Even if the artist were to tell, it probably doesn’t make any difference. Sieverding’s consummate decisions about which images we see in juxtaposition create realities that we cannot escape. We cannot avoid seeing images of two male wrestlers in the Ancient Greek tradition of the pankration that has been passed down through the millennia by art history and western cultural sensibilities with its (homo)erotic connotations fully intact. This aspect is further heightened by the presence of a small number of polaroids focussing on the male torso that additionally allude to something about photography’s own history more specifically; an aside about the way in which 19th century photography looked to the world of classical painting and sculpture as a means of validating itself as an art form. And yet here, they also act as a kind of alienation device. They deliver a sharp slap of verfremdungseffekt to remind us that what we are looking at is not that which it at first appears to be.

Then there is the absurd. A number of the works show us men looking silly. With that icy objectivity that Sieverding often brings to her subjects, it is impossible to tell whether we are witnessing the ‘documentary’ reality of male combatants in motion or another subtle comment on photography’s history. It is notable, for example, that ever since its advent, when enthusiasts of male body culture – whether in the form of sport or sublimated sexuality- try to use the camera as a means of elevating or even expressing their lofty ideals about male beauty, the results have often proven comic. Whether the closeted homoerotic offerings of Bob Mizer’s mid-twentieth century Athletic Model Guild cheescake mags of yong men flexing their muscles draped in togas or archive pre-WW1 photographs of Czeh wrestler and strongman Gustav Fristensky and his brother Frantisek showing off their Greco-Roman style combat on a 19th century Persian rug, men, it seems, often end up creating the most absurd images of themselves when earnestly trying to make the most robust or profound statements about male identity.

So, are we to take these images as a female (Pola’s?) point-of-view in which the laughable nature of exhibitions of masculine strength and skill are all too glaringly obvious? Probably not. Pola Siverding’s work seldom takes the easy way out and it would be foolhardy to read them as a simplistic feminist jibe, especially when the straightforward articulations of male physical beauty share space with them. Nonetheless, taken as a whole, these three simultaneously reiterated strands do tease out a new thematic in Sieverding’s work.

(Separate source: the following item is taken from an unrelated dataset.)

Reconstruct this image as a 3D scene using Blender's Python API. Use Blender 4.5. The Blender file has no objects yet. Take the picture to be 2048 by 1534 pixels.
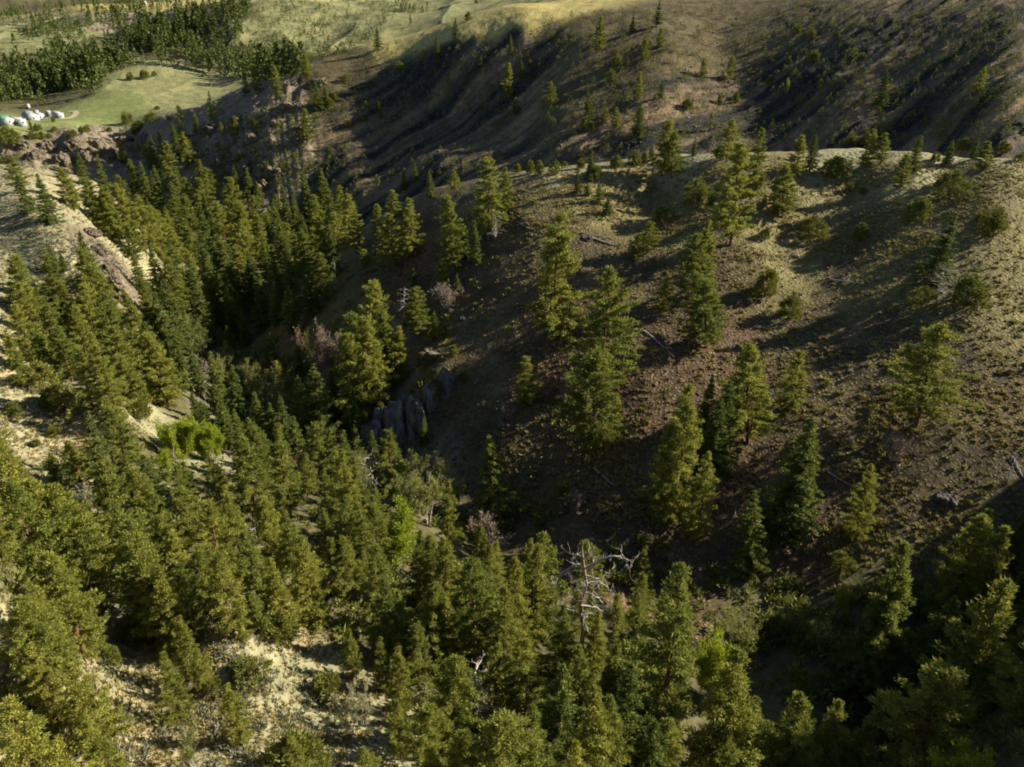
import bpy, math, random
import numpy as np

# ------------------------------------------------------------------ scene, camera, light
scene = bpy.context.scene
col = scene.collection
rng = np.random.default_rng(11)
random.seed(11)
R = math.radians

PITCH = R(28.0)              # the drone camera looks this far below the horizon
FPX = 1546.0                 # focal length in pixels of the 2048 x 1534 photograph
CX, CY = 1024.0, 767.0
CAM_Z = 130.0                # camera height; heights below are first given relative to it

cam_data = bpy.data.cameras.new('camera')
cam = bpy.data.objects.new('camera', cam_data)
col.objects.link(cam)
cam.location = (0, 0, CAM_Z)
cam.rotation_euler = (R(90) - PITCH, 0, 0)
cam_data.sensor_fit = 'HORIZONTAL'
cam_data.sensor_width = 36.0
cam_data.lens = 36.0 * FPX / 2048.0
cam_data.clip_start = 0.5
cam_data.clip_end = 9000
scene.camera = cam

SUN_ELEV = R(25.5)
SUN_AZ = R(75.0)             # clockwise from +Y (the view direction): the sun is on the right, a little ahead
SUN_VEC = np.array([math.cos(SUN_ELEV) * math.sin(SUN_AZ), math.cos(SUN_ELEV) * math.cos(SUN_AZ), math.sin(SUN_ELEV)])

world = bpy.data.worlds.new('World')
scene.world = world
world.use_nodes = True
nt = world.node_tree
bg = nt.nodes['Background']
sky = nt.nodes.new('ShaderNodeTexSky')
sky.sky_type = 'NISHITA'
sky.sun_disc = False
sky.sun_elevation = SUN_ELEV
sky.sun_rotation = SUN_AZ
sky.altitude = 1500
nt.links.new(sky.outputs[0], bg.inputs[0])
bg.inputs[1].default_value = 0.05

sun_d = bpy.data.lights.new('sun', 'SUN')
sun_d.energy = 4.9
sun_d.angle = R(0.5)
sun_d.color = (1.0, 0.91, 0.73)
sun = bpy.data.objects.new('sun', sun_d)
col.objects.link(sun)
sun.rotation_euler = (R(90) - SUN_ELEV, 0, -SUN_AZ + R(180))

scene.view_settings.view_transform = 'Standard'
scene.view_settings.look = 'None'
scene.view_settings.exposure = 1.15
scene.view_settings.gamma = 1.0
scene.cycles.max_bounces = 6
scene.cycles.diffuse_bounces = 3
scene.cycles.glossy_bounces = 1
scene.cycles.transmission_bounces = 2
scene.cycles.filter_width = 1.9

# ------------------------------------------------------------------ geometry of the view
def ray(px, py):
    """direction of the sight line through a photo pixel, scaled to run sideways/forward/up"""
    a = (np.asarray(px, float) - CX) / FPX
    b = (np.asarray(py, float) - CY) / FPX
    return a, math.cos(PITCH) - b * math.sin(PITCH), -math.sin(PITCH) - b * math.cos(PITCH)

def pt(px, py, D):
    a, f, u = ray(px, py)
    return a / f, D, u / f * D          # u = x / y, forward distance, height relative to the camera

def project(P):
    P = np.asarray(P, float).reshape(-1, 3)
    x, y, z = P[:, 0], P[:, 1], P[:, 2] - CAM_Z
    fw = y * math.cos(PITCH) - z * math.sin(PITCH)
    up = y * math.sin(PITCH) + z * math.cos(PITCH)
    return CX + FPX * x / fw, CY - FPX * up / fw

# ------------------------------------------------------------------ noise
def _hash(i, j, s):
    h = (i * 374761393 + j * 668265263 + s * 1442695041) & 0xFFFFFFFF
    h = ((h ^ (h >> 13)) * 1274126177) & 0xFFFFFFFF
    return ((h ^ (h >> 16)) & 0xFFFFFF) / float(0xFFFFFF)

def vnoise(x, y, s=0):
    xi = np.floor(x).astype(np.int64); yi = np.floor(y).astype(np.int64)
    xf = x - xi; yf = y - yi
    xf = xf * xf * xf * (xf * (xf * 6 - 15) + 10); yf = yf * yf * yf * (yf * (yf * 6 - 15) + 10)
    a = _hash(xi, yi, s); b = _hash(xi + 1, yi, s); c = _hash(xi, yi + 1, s); d = _hash(xi + 1, yi + 1, s)
    return (a + (b - a) * xf) * (1 - yf) + (c + (d - c) * xf) * yf

def fbm(x, y, s=0, o=4, g=0.5):
    t = 0; a = 1; n = 0
    for k in range(o):
        ca, sa = math.cos(0.6 * k), math.sin(0.6 * k)
        t = t + a * (vnoise(x * ca - y * sa + 17 * k, x * sa + y * ca - 9 * k, s + k) - 0.5)
        n += a; a *= g; x = x * 2.03; y = y * 2.03
    return t / n * 2                      # about -1..1

def ridged(x, y, s=0, o=4):
    t = 0; a = 1; n = 0
    for k in range(o):
        v = 1 - abs(2 * vnoise(x + 13 * k, y + 7 * k, s + k) - 1)
        t = t + a * v * v; n += a; a *= 0.5; x = x * 2.1; y = y * 2.1
    return t / n

# ------------------------------------------------------------------ the land: surveyed points, joined by a smooth surface
# (photo x, photo y, forward distance in metres) of ground that the photograph shows
SEEN = [
 # right hill, column by column from its crest down to the gully
  (1700,380,182),(1900,340,184),(1900,450,157),(1900,550,142),(1900,650,129),(1900,750,117),(1900,850,106),(1900,1000,94),(1900,1150,83),(1900,1280,75),
 (2048,500,148),(2048,700,122),(2048,900,101),(2048,1050,90),(2048,1250,77),
 (1600,450,170),(1600,600,145),(1600,750,123),(1600,900,106),(1600,1050,93),(1600,1200,82),
 (1300,400,190),(1300,450,172),(1300,600,145),(1300,750,121),(1300,900,105),(1300,1000,96),
 (1000,450,174),(1000,600,150),(1000,750,130),(1000,900,112),
 (760,440,203),(700,550,182),(790,560,174),(860,640,153),(870,720,137),
 (800,700,146),(740,730,148),(800,760,139),(800,900,124),(760,860,130),(900,800,129),
 (620,560,205),(560,690,172),(640,760,150),
 # gully floor
 (1900,1430,63),(1650,1350,68),(1300,1150,86),(1000,1010,104),(840,955,114),(700,880,129),(480,775,159),(420,650,200),(420,480,300),(340,390,370),
 (1780,1534,59),(1500,1270,76),
 # near slope below the camera
 (450,1250,51),(620,1400,47),(500,1500,38),(100,1500,33),(1000,1500,47),(1400,1500,54),(250,1400,41),(1000,1300,63),(1300,1350,62),
 (100,1150,55),(300,1180,58),(600,1200,62),(700,1250,60),(500,1050,76),(750,1020,91),(850,1090,84),(300,1000,77),(100,1000,68),(300,930,86),
 # left spur and lit slope
 (0,700,104),(0,800,91),(50,830,90),(150,900,86),(60,930,80),(230,790,99),(300,850,103),(400,880,106),(150,720,118),(280,740,122),
 (100,600,132),(0,560,134),(100,480,147),(0,430,160),(250,520,170),(230,440,188),(270,600,172),(330,640,168),
 (100,360,226),(0,345,238),(190,385,222),(250,420,200),
 # canyon rim opposite, terrace, field
 (150,335,428),(0,335,420),(290,300,470),(150,283,442),(0,285,430),(300,255,480),
 (60,240,522),(150,235,530),(260,190,610),(300,225,540),(400,170,660),(400,215,560),(480,175,640),(350,135,735),(290,128,760),(220,155,680),
 # lit spur with cliffs, dark slope and its crest
 (450,240,428),(430,290,405),(450,350,386),(540,290,388),(530,375,370),(600,190,424),(640,150,440),(620,250,402),(620,330,378),
 (750,92,480),(700,130,455),(640,390,358),(700,350,352),(800,250,392),(750,300,378),(900,200,404),(880,300,345),(850,110,442),
 (960,60,440),(1050,42,430),(1060,120,402),(1060,62,423),(950,90,424),(1000,110,412),(900,130,420),(1000,250,362),(970,315,315),(1150,60,410),(1120,200,350),(1150,290,300),
 (850,60,500),(1000,15,520),(1120,12,480),(780,78,500),
 (1250,60,400),(1230,190,340),(1320,60,390),(1300,240,305),(1330,140,352),
 (1480,60,402),(1450,100,386),(1470,180,345),(1450,270,300),(1700,270,278),(1700,150,322),(1700,20,380),(2000,280,244),(2000,150,280),(2000,20,330),
 # far country
 (560,140,850),(480,150,830),(650,60,1050),(560,30,1100),(720,30,1200),(800,25,1350),(720,100,900),(400,90,960),(460,60,1000),
 (300,75,1050),(180,60,1120),(230,110,900),(100,120,860),(0,180,700),(0,110,900),(30,200,640),(150,10,1400),(250,15,1350),(380,20,1300),(50,40,1700),(0,10,2400),
 (500,5,1300),(640,5,1400),(850,5,1700),
]
# (sideways ratio x/y, forward distance, height relative to camera) of ground the picture hides or that lies off to the side
HIDDEN = [
 (-0.17,300,-88),
 (-0.62,330,-101),(-0.50,335,-101),(-0.80,330,-100),(-0.42,345,-99),
 (0,14,-36),(0.6,14,-46),(-0.6,14,-34),(0.9,30,-58),(-0.9,40,-36),(-0.9,80,-44),(-0.9,150,-40),(-1.0,230,-48),(0,5,-30),(-1.3,100,-36),(-1.5,30,-32),
 (1.0,60,-60),(0.98,85,-60),(1.15,60,-54),(1.0,110,-57),(1.0,150,-49),(1.0,190,-30),(1.4,40,-52),(1.4,70,-38),(1.4,120,-24),(1.1,240,-8),(1.1,320,30),(1.5,200,-5),  # unseen ground on the right; heights shaped to cast shade into view
 (1.0,400,74),(0.75,440,25),(0.45,450,0),(0.2,520,-12),(0.35,700,0),(0.8,700,40),(1.6,400,80),(1.8,120,0),  # unseen far right hill, raised to shade the top right slope
 (0.05,700,-20),(0.05,1200,-15),(0.4,1500,5),(0.0,2500,10),(0.8,2500,40),(-0.8,2500,0),(-0.5,3500,20),(0.3,3800,40),
 (-0.9,430,-80),(-1.0,600,-60),(-1.0,1000,-50),(-1.2,1500,0),(-0.13,620,-60),(-0.2,700,-72),(-0.28,780,-76),(-1.2,400,-80),
]
# the crest of the right hill and the draw hidden behind it, as continuous lines
_cx = np.arange(860, 2110, 50.0)
CREST = [(x, float(np.interp(x, [860,1000,1150,1300,1500,1700,1860,2048,2100], [378,350,330,318,305,299,303,321,326])),
          float(np.interp(x, [860,1000,1150,1300,1500,1700,1860,2048,2100], [208,204,203,203,202,200,194,187,185]))) for x in _cx]
DRAW = [(u, float(np.interp(u, [-.1,-.02,.1,.3,.5,.8], [272,258,250,244,232,214])),
         float(np.interp(u, [-.1,-.02,.1,.3,.5,.8], [-79,-73,-68,-64.5,-61,-57]))) for u in np.arange(-.1, .81, .045)]
_pts = [pt(*p) for p in SEEN + CREST] + HIDDEN + DRAW
_pu = np.array([p[0] for p in _pts]) * 2.2
_pv = np.log(np.array([p[1] for p in _pts]))
_pz = np.array([p[2] for p in _pts])

def _tps(r2):
    return np.where(r2 > 0, r2 * np.log(np.maximum(r2, 1e-12)), 0.0) * 0.5

def _solve():
    n = len(_pu)
    K = _tps((_pu[:, None] - _pu[None]) ** 2 + (_pv[:, None] - _pv[None]) ** 2)
    K[np.diag_indices(n)] += 0.0004
    P = np.stack([np.ones(n), _pu, _pv], 1)
    A = np.zeros((n + 3, n + 3)); A[:n, :n] = K; A[:n, n:] = P; A[n:, :n] = P.T
    # relative height z / distance is what the picture constrains
    return np.linalg.solve(A, np.concatenate([_pz / np.exp(_pv), np.zeros(3)]))
_w = _solve()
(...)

It would be inaccurate to say that sexuality has not been present in her work. On the contrary, a complex version of contemporary sexuality – a grown-up’s notion of metrosexuality, as it were- has always snaked through her work. But, hitherto, it has remained amorphous and resistant of commodification,; strongly aligned with the Berlin in which she lives and works and, indeed, one might say, exactly the slippery avoidance of a straightforward sexuality that would inevitably lead Americans to coin a neologism that might capture it.

Here, with the boys of the arena, male sexuality is literally brought into sharp focus in the photographs that depict it, almost as if the decision for high-contrast chiaroscuro with few fuzzy edges was making that point clear. Here, men grapple with each other in ways that suggest their heterosexual aggression demands an animalistic display for the female of the species or that it might actually be as pure in its Homeric love between men as we were once led to believe by ardent classicists. Here, men fight each other in a way that can only be homosexual in its intention and in the audience it hopes to attract. Sieverding makes visible male sexualities about which only men are supposed speak. And, in the subtle, clever way that she does it, she simultaneously manifests a new female perspective.

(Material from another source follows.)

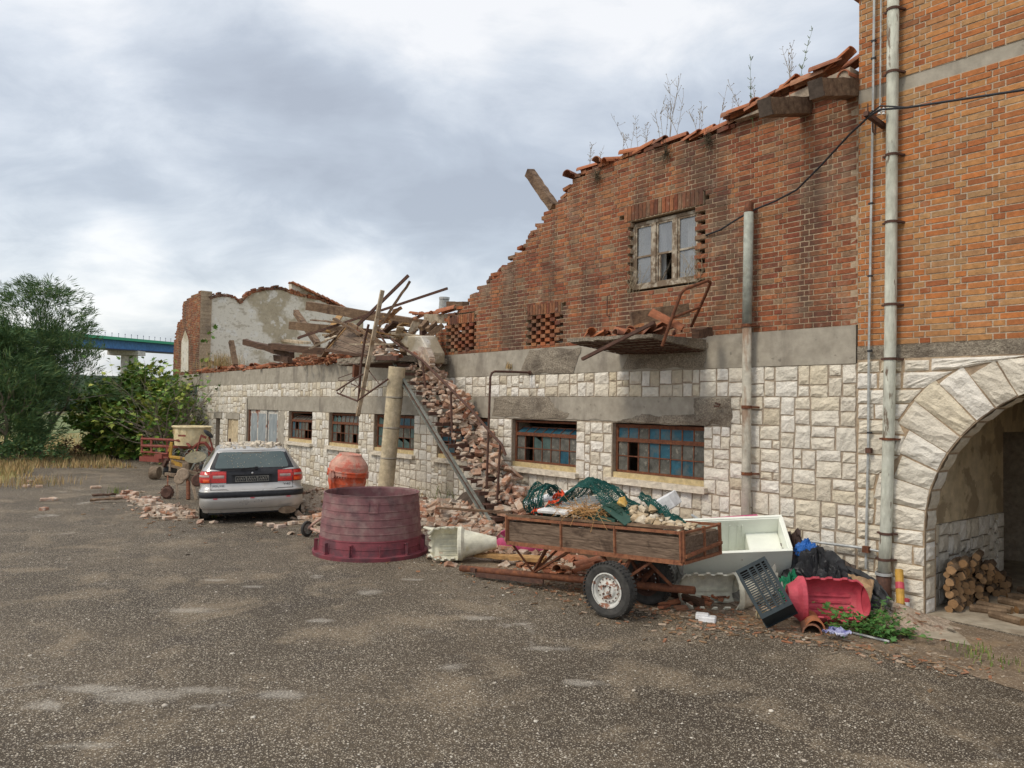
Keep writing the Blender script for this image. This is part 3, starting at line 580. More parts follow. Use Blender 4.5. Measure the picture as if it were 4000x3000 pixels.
# ---------------------------------------------------------------- steel windows of the stone storey
def steel_window(x0, x1, cols, pat, tilt=0, label=None, sill_l=None):
    z0, zt, z1 = 1.19, 1.69, 1.93; Yf = D+.10
    w = MB()
    for a, b, c, d in ((x0,x0+.04,z0,z1),(x1-.04,x1,z0,z1)): w.b2(a, b, Yf-.02, Yf+.02, c, d)
    w.b2(x0+.04,x1-.04,Yf-.02,Yf+.02,z0,z0+.035); w.b2(x0+.04,x1-.04,Yf-.02,Yf+.02,z1-.035,z1); w.b2(x0+.04,x1-.04,Yf-.03,Yf+.025,zt-.03,zt+.03)
    xa, xb = x0+.04, x1-.04; dx = (xb-xa)/cols; zm = (z0+.035+zt-.03)/2
    for k in range(1, cols): w.b2(xa+dx*k-.008, xa+dx*k+.008, Yf-.012, Yf+.012, z0+.035, zt-.03)
    w.b2(xa, xb, Yf-.010, Yf+.010, zm-.008, zm+.008)
    # top lights: hinged at the lower edge when tilted inwards
    R = Matrix.Rotation(-tilt, 3, 'X'); piv = V(0, Yf, zt+.03)
    def T(x, y, z): q = R @ V(0, y-Yf, z-zt-.03); return V(x, q.y+Yf, q.z+zt+.03)
    ztop = z1-.035
    for k in range(0, cols+1): x = xa+dx*k; w.bar(T(x, Yf, zt+.03), T(x, Yf, ztop), .016, .02)
    w.bar(T(xa, Yf, ztop-.01), T(xb, Yf, ztop-.01), .02, .02)
    o = w.build('window', M['rust'], ruin, bevel=0)
    if label: o['label'] = label
    p = MB()
    for r_ in range(3):
        for k in range(cols):
            ch = pat[r_][k % len(pat[r_])]
            if ch == '.': continue
            a, b = xa+dx*k+.008, xa+dx*(k+1)-.008; mi = {'c':0,'b':1,'g':2}[ch]
            c, d = ((zt+.03, ztop), (zm+.008, zt-.03), (z0+.035, zm-.008))[r_]
            j = R0.uniform(-.004,.004)
            if r_ == 0: vs = [T(a,Yf,c), T(b,Yf,c), T(b,Yf+j,d), T(a,Yf,d)]
            else: vs = [V(a,Yf+j,c), V(b,Yf-j,c), V(b,Yf,d), V(a,Yf,d)]
            if ch == 'g' and R0.random() < .4: vs = vs[:2] + [vs[2]*.5+vs[1]*.5] + [vs[3]]
            p.add(vs + [q+V(0,.004,0) for q in vs], [(0,1,2,3),(7,6,5,4),(0,4,5,1),(1,5,6,2),(2,6,7,3),(3,7,4,0)], mi)
    p.build('pane', [M['pane_clear'], M['pane_blue'], M['pane_green']], o)
    s = MB(); s.grid(lambda u, v: V(x0-.08+(x1-x0+.16)*u, D-.10+.02*math.sin(v*3.14)*0+.012*fbm(u*9, v*2), 1.02+.09*v), 14, 2)
    s.b2(x0-.08, x1+.08, D-.095, D+.1, 1.025, 1.107); s.build('window_sill', M['plastic_cream'] if 0 else M['sill'], o, bevel=.012)
    s = MB(); s.b2(x0+.005, x1-.005, D+.02, D+.12, 1.108, 1.188); s.build('sub_sill', M['sill_yellow'], o)
M['sill'] = mat('sill', [(.60,.53,.42),(.70,.64,.54)], scale=5, bump=.4, stain=[((.34,.26,.17), 5, .55, .68, .6)])
M['sill_yellow'] = mat('sill_yellow', [(.50,.39,.20),(.56,.45,.26)], scale=5, bump=.4, stain=[((.3,.22,.13), 5, .55, .68, .6)])
steel_window(-20.75,-19.2,7,['ccccccc','b.bcc.b','bccc..c'], .9, 'rust brown steel window with blue panes on the left of its grid')
steel_window(-18.2,-16.6,7,['ggccccc','gc.cccg','c..cc.c'], .15, 'rust brown steel window with broken dull panes and dark gaps')
steel_window(-15.85,-14.1,6,['gggbbg','gcgccg','gcgggc'], .05, 'rust brown steel window behind the round column')
steel_window(-13.2,-11.5,7,['gbgbgbb','bbgb..b','gb.bb.g'], .05, 'rust brown steel window under the rubble covered stairs')
steel_window(-10.78,-9.1,7,['bbbbbbb','c.ggccc','c.cccbc'], 1.0, 'rust brown steel window with its row of blue top lights tilted in')
steel_window(-8.3,-6.57,8,['bbcbbbbc','c.cbbccc','c.cccbbc'], 0, 'wide rust brown steel window with sixteen panes and many painted blue')
# grey folding door left of the windows
dr = MB(); dr.b2(-23.9,-23.83,D+.02,D+.10,.0,2.04); dr.b2(-21.57,-21.5,D+.02,D+.10,.0,2.04); dr.b2(-23.83,-21.57,D+.02,D+.10,1.95,2.04)
do = dr.build('door', M['rust'], ruin)
dr = MB(); xs = [-23.82,-23.15,-22.38,-21.60]
for k in range(3):
    a, b = xs[k]+.02, xs[k+1]-.02; yy = D+.04 - .03*(k % 2)
    for q in ((a,a+.07,.02,1.94),(b-.07,b,.02,1.94)): dr.b2(q[0],q[1],yy,yy+.04,q[2],q[3])
    dr.b2(a+.07,b-.07,yy,yy+.04,1.84,1.94); dr.b2(a+.07,b-.07,yy,yy+.04,.90,.98); dr.b2(a+.07,b-.07,yy,yy+.04,.02,.10)
dr.build('door_frame', M['shutter_frame'], do)
dr = MB()
for k in range(3): a, b = xs[k]+.09, xs[k+1]-.09; dr.b2(a,b,D+.035-.03*(k % 2),D+.05-.03*(k % 2),.1,1.84)
dr.build('door_panel', M['shutter'], do)
# ---------------------------------------------------------------- brick storey
prof = [(-13.68,3.19),(-13.55,3.42),(-13.2,3.78),(-12.7,4.02),(-12.2,4.26),(-11.64,4.52),(-11.2,4.70),(-10.82,4.92),(-10.45,5.12),(-10.2,5.34),(-9.85,5.50),(-9.62,5.66),(-9.5,5.80),(-9.3,6.0),(-8.7,6.03),(-8.12,6.06),(-7.2,6.04),(-6.9,5.98),(-6.4,5.98),(-5.9,6.06),(-4.41,6.08)]
def interp(pr, x):
    if x <= pr[0][0]: return pr[0][1] if x > pr[0][0]-.01 else -9
    for (a, b), (c, d) in zip(pr, pr[1:]):
        if x <= c: return b + (d-b)*(x-a)/(c-a)
    return pr[-1][1]
UW = (-8.05, -6.68, 3.97, 5.03); VENTS = [(-12.88, -12.02, 3.25), (-10.38, -9.54, 3.23)]
def brickwork(mb, mo, x0, x1, z0, z1, Y, rng, mask, ST=.24, HD=.12, thick=.32, proud=.007):
    r = 0; z = z0
    while z < z1 - .02:
        x = x0 - (0.09 if r % 2 else .27) ; k = r % 2; run = None
        while x < x1:
            w = ST if k % 2 == 0 else HD
            a, b = max(x, x0), min(x+w, x1); x += w; k += 1
            if b - a < .03: continue
            if mask((a+b)/2, z+CO/2, a, b, r):
                dy = rng.uniform(-.003, .004); rot = rng.uniform(-.004, .004)
                mb.box(((a+b)/2, Y - proud + .04 + dy, z + CO/2), (b-a-.015, .08, CO-.015), Matrix.Rotation(rot, 3, 'Y'), 0, .0016, rng)
                if run is None: run = [a, b]
                elif abs(a - run[1]) < 1e-6: run[1] = b
                else: mo.b2(run[0]+.004, run[1]-.004, Y, Y+thick, z, z+CO); run = [a, b]
            elif run: mo.b2(run[0]+.004, run[1]-.004, Y, Y+thick, z, z+CO); run = None
        if run: mo.b2(run[0]+.004, run[1]-.004, Y, Y+thick, z, z+CO)
        z += CO; r += 1
rb = random.Random(21); jag = {}
def ruin_mask(x, z, a, b, r):
    j = jag.setdefault(r, rb.uniform(-.05,.05))
    top = interp(prof, x); top2 = min(interp(prof, a+.02), interp(prof, b-.02))
    if x < -9.4: top += j + .04*math.sin(r*2.1)
    else: top += .03*math.sin(x*7)
    if z > top: return False
    if UW[0]-.0 < x < UW[1]+.0 and UW[2] < z < UW[3]: return False
    if UW[0]-.05 < x < UW[1]+.05 and UW[3] < z < UW[3]+.2: return False
    for va, vb, vz in VENTS:
        if va < x < vb and vz < z < vz+8*CO: return False
        if va-.02 < x < vb+.02 and vz+8*CO < z < vz+8*CO+.19: return False
    return True
bm_, mo_ = MB(), MB()
brickwork(bm_, mo_, -13.7, -4.41, 3.19, 6.2, D, rb, ruin_mask)
# soldier courses over window and vents
def soldiers(x0, x1, z0, h, n, rng, arch=0):
    w = (x1-x0)/n
    for k in range(n):
        x = x0 + w*(k+.5); zz = z0 + arch*(1-((2*(k+.5)/n)-1)**2)
        bm_.box((x, D-.012+.04, zz+h/2), (w-.012, .08, h-.012), Matrix.Rotation(rng.uniform(-.02,.02), 3, 'Y'), 0, .002, rng)
    mo_.b2(x0, x1, D, D+.3, z0, z0+h)
soldiers(UW[0]-.06, UW[1]+.06, UW[3]+.01, .24, 20, rb, .01)
for va, vb, vz in VENTS:
    soldiers(va-.02, vb+.02, vz+8*CO+.005, .185, 12, rb)
    w = (vb-va)/7
    for r in range(8):
        for c in range(7):
            if (r + c) % 2 == 0 and c in (0,2,4,6) and r % 2 == 0 or (c in (1,3,5) and r % 2 == 1): continue
            bm_.box((va+w*(c+.5), D+.045+rb.uniform(-.004,.004), vz+CO*(r+.5)), (w+.004, .13, CO-.008), None, 0, .002, rb)
# toothed jambs of the upper window
for r in range(0, 15):
    z = UW[2] + CO*(r+.5)
    if r % 2:
        bm_.box((UW[0]+.015, D+.05, z), (.07, .10, CO-.012), None, 0, .003, rb); bm_.box((UW[1]-.015, D+.05, z), (.07, .10, CO-.012), None, 0, .003, rb)
# loosened bricks along the broken slope
for k in range(46):
    x = rb.uniform(-13.4,-9.35); z = interp(prof, x)
    bm_.box((x+rb.uniform(-.03,.05), D+rb.uniform(.02,.25), z+rb.uniform(-.01,.05)), (rb.choice((.22,.12,.17)), .11, .055), Matrix.Rotation(rb.uniform(-.35,.2), 3, 'Y') @ Matrix.Rotation(rb.uniform(-.5,.5), 3, 'Z'), 0, .004, rb)
for k in range(40):
    x = rb.uniform(-9.3,-6.0); z = interp(prof, x)
    bm_.box((x, D+rb.uniform(.0,.2), z+rb.uniform(.0,.04)), (rb.choice((.22,.12)), .11, .055), Matrix.Rotation(rb.uniform(-.08,.08), 3, 'Y') @ Matrix.Rotation(rb.uniform(-.3,.3), 3, 'Z'), 0, .003, rb)
mo_.b2(-4.50,-4.412,D-.004,D+.3,3.19,6.05)
bm_.build('brick_wall', M['brick'], ruin); mo_.build('brick_mortar', M['mortar'], ruin)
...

We are no longer looking at the stories that men tell about their sexuality, strength or physical beauty to each other and to women. Instead, we see something that a woman might see. It could be as easily intelligible as the way in which a woman might see both the sexual allure of male beauty and the simultaneous boyish silliness of even adult men. We could also take it as an acute observation of male vanity. Men frequently deny the idea that they like to be the focus of the gaze; objects of desire. Yet, from their ancient inception, all of the sports that like to align themselves with classicism share a need for an audience. The narcissism of sports that even have a need for an arena in which the participants can be observed by other (inactive) people is so implicit that it offers the perfect vehicle for Sieverding’s recurring questions about whether an image is depicting something that is ‘real’ or staged; authentic or simulated.

But, it could also be more complex still. In the age of the Internet, few people –both male and female- now reach adulthood without understanding the place of ‘porn lesbians’ in the canon of heterosexual male fantasies. Yet, at the very time that information is supposedly easier than ever to access – virtually impossible to avoid- the documented reality of some heterosexual women experiencing comparable sexual arousal when observing men engage in (sublimated) homosexual activity still comes as a shock to many. Or, even more problematic for its political incorrectness: some women are turned on by men being violent towards each other. Again, as with the method by which the works have been made, the particular permutations and possibilities are far less important than the reminder that male beauty or identity does not remain the domain of men.

These new works make transparent the ways in which women participate in all visual narratives – in this case narratives relating to ‘maleness’. They also reflect on how images of male identity constructed since the advent of photography have taken on a performative nature that persistently refers back to earlier male-generated mythologies, here most specifically those taken from classicism and classical male ideals. But they also take note that adherence to these narratives is not dominated by any one social class, sexuality or political position. Classicism’s attraction to political extremists and the far-right has been readily documented, as indeed, has its (related) consumption by gay (sub)cultures. But, as Pola Sieverding shows us with this new body of work, it is perhaps at its most relevant when we find it in the realms of suburban semi-pro wrestling, amateur high-school sports halls or good old staged entertainment for the masses. In such situations, precisely because it is rarely considered in a political, theoretical or analytically abstract way, men wearing lycra might reveal unexpected aspects of themselves and of those observing them.